Arson is nothing new in Detroit. It's a time-honored weapon of the angry, vengeful, distressed and dispossessed in a city that gets hurt harder and sooner than others, making it a perfect place to spot early evidence of stress from the real-estate meltdown.
The Detroit Fire Department can't draw a definitive link between its rising arson rate (151 arrest warrants in 2007), rising foreclosures (up more than 65% last year) and falling housing prices (the region's median house price dropped 17.3% in the past four years, to $145,173).
But Capt. Steve Varnas of the department's arson section says he sees a connection: In 2005, the city issued only 80 arrest warrants for arson -- about half the number last year. "Things were going great," Varnas says. "There were fewer desperate people in 2004 and 2005."
Across the U.S., homeowners are searching for ways to escape from mortgages they can't pay -- or don't want to. A few are turning to arson, but it's too soon to turn anecdotes into meaningful statistics. Consumer pressure and state laws require speedy settlements, which means insurance companies are quick to pay up and slower to complete complex arson investigations.

Definitive answers will come later. But the signs of trouble are there if you're looking for them:
The FBI reportsthat arson grew 4% in suburbs and 2.2% in cities from 2005 to 2006. The 2007 numbers aren't out yet.
In California, a state hit particularly hard by foreclosures, insurance companies must tell the state within 60 days if they suspect a fire is "questionable." Last year, more than 120 reports were filed, and in 14 foreclosure was named a possible factor. The previous year, just 70 reports were filed, with seven citing foreclosure, says the state insurance commissioner's office. (Not all reports become arson cases.)
Arrest warrants for arson in Detroit rose 89% between 2005 and 2007. "We are up to our eyeballs in arsons," says Varnas, of the Detroit Fire Department. "We're not only dealing with hardened criminals. We're dealing with desperate people."
A trend -- or arson as usual? In Stockton, Calif., where foreclosures are rampant, Deputy District Attorney J.C. Weydert is wondering whether he's looking at an arson trend or just a coincidence.

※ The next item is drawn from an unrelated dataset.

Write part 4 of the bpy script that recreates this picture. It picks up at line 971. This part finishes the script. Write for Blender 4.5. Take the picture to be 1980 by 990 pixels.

Weydert, a prosecutor with San Joaquin County's Economic Crimes/Insurance Fraud Unit, usually handles a residential arson case every two or three years. "Now I've got two in the pipeline," he says. Industry analysts are divided. "When the economics are dismal, people are doing things that perhaps they thought they would never do," says Joe Toscano, a Connecticut arson expert who, with 11 other investigators, spoke recently by phone about the issue from a meeting of the International Association of Arson Investigators.
The association's members, from seven cities around the country, say arson fraud will rise; they've seen it happen before. Arson always grows when the economy plunges, Toscano says: "Based on 35 years' experience, yes, I anticipate there will be an escalation."
But John Hall, in charge of fire analysis and research at the 112-year-old independent National Fire Protection Association, sees no link between economic stress and arson.
"We have been collecting statistics for over 25 years, and there has never been a development in the economy that has shown a clear impact on arson," Hall says.
Tales from the trenches Some recent cases:
In Woodland Park, Colo., a homeowner was accused of burning his home just before he was evicted in a foreclosure action.
In Houston, a man was charged with faking a racial hate crime to cover arson at his home.
In Russellville, Ind., a woman was accused of trying to cash in on an insurance policy by offering her neighbor $5,000 to help torch her home and cover up the crime.

Those working in the field hear their own stories. "I have heard of builders torching incomplete homes that can't be sold," says Vince Brannigan, who teaches in the University of Maryland's department of fire-protection engineering.
Lawyer David Brisco of Cozen O'Connor says he's seen an increase in residential arson in the past six months. He investigates arson claims for insurance company clients in California, New Mexico, Arizona, Utah and Nevada. His colleagues, though, haven't noticed an upturn, and the firm, with 23 offices nationally, does not keep statistics.